Over time, as your sourdough matures, its discard becomes more acidic. This lower pH level in baking restricts gluten strand formation, resulting in softer and more tender baked goods. While gluten development is desirable for chewy bagels and springy noodles, limiting it benefits the texture of delicate cakes and cookies. In small quantities, the tangy flavor of sourdough discard can counterbalance the sweetness in desserts. You can incorporate up to ⅔ cup of discard in your recipes to enjoy its advantages without overwhelming your palate with sourness. As an added bonus, using sourdough discard can extend the freshness of baked goods, allowing you an extra day to polish off that tray of brownies.

Recipes using sourdough discard

If you've just created your sourdough starter, wait until it's active enough to double in size before using the discard. The time this takes can vary, depending on the environment and the starter's "diet," and may last a week or longer. You can use mature sourdough discard in recipes that include flour and water, such as muffins, pancakes, brownies, and cookies. There are recipes available that have already made the necessary adjustments, like our fermented kefir pretzel recipe, or you can adapt one of your family favorites by doing a bit of math.

To make the substitution, subtract a percentage of flour and water from the OG recipe. Please note that it's crucial not to replace fats like oil or milk with discard, as this will impact the texture. Since sourdough discard is measured by weight and not volume, you'll need to convert measurements from cups to ounces or grams, and use a kitchen scale.

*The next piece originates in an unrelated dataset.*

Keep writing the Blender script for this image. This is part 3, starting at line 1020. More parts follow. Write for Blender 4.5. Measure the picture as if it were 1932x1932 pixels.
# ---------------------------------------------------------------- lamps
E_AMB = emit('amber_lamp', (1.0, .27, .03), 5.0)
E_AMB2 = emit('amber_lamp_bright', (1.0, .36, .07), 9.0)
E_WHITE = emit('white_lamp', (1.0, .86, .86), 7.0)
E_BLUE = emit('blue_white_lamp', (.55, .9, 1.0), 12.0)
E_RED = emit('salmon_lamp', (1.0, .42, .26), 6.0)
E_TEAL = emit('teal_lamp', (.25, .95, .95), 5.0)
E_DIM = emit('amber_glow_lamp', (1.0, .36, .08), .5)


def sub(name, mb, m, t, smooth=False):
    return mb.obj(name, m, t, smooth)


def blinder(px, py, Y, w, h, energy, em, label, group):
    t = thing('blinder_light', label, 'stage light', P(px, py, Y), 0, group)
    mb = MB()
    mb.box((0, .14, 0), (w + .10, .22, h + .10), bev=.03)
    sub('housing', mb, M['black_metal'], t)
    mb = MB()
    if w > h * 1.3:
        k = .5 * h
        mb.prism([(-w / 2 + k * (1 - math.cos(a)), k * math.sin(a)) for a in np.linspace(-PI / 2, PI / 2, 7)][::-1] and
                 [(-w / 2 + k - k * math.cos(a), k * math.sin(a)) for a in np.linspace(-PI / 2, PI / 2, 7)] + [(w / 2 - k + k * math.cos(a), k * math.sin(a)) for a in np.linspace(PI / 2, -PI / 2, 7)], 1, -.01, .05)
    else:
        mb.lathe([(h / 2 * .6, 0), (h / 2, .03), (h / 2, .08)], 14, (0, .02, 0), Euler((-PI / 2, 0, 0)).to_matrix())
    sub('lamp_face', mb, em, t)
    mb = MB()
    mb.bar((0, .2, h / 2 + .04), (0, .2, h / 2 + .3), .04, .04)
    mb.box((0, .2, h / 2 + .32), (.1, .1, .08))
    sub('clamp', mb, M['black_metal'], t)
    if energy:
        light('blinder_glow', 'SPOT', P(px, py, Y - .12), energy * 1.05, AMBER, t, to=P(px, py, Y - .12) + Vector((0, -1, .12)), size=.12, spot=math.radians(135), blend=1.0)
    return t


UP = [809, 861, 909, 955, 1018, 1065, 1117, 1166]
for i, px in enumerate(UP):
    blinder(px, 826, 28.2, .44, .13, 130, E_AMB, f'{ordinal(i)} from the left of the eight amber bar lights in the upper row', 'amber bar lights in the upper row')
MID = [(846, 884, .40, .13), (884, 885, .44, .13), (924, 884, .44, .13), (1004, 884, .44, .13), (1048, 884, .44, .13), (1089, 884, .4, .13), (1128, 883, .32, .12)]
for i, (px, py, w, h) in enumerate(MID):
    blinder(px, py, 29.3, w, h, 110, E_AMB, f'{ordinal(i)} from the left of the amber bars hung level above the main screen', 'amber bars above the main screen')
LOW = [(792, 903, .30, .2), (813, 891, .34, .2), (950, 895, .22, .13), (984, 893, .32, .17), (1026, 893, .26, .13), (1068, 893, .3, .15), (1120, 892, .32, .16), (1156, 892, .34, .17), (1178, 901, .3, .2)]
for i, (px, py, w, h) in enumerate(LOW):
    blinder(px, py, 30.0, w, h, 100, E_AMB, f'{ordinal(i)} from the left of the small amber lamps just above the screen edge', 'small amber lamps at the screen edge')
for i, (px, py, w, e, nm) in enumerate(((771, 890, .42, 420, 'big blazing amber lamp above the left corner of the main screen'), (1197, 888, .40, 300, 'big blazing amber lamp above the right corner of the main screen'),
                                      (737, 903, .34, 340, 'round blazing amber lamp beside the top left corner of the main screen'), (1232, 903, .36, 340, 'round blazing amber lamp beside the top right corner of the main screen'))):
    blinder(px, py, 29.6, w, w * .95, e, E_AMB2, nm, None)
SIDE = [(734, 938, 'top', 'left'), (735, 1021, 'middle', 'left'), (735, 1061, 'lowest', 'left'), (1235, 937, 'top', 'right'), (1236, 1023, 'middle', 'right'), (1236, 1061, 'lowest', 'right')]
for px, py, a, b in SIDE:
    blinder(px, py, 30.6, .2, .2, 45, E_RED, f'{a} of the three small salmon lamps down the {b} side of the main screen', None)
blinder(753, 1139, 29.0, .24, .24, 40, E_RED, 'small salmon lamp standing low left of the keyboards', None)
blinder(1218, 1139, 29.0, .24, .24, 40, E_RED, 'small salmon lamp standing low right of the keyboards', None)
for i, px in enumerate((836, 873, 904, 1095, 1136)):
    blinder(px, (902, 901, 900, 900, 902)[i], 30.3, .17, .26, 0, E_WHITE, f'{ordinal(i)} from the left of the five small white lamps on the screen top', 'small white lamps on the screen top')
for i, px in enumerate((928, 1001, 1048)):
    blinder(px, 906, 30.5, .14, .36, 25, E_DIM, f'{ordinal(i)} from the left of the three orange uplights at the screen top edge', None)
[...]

Start by weighing your sourdough discard. To keep the dish's texture and structure intact, replace no more than ⅓ of the recipe's flour with the discard. Divide the discard's weight by two, and subtract that amount from both the flour and liquid in the recipe, updating the measurements accordingly. When you prepare the dish, add the adjusted amounts of flour and liquid along with the sourdough discard as directed in the recipe. There's no need to change any other ingredient or the cooking time, as this substitution maintains the original hydration level.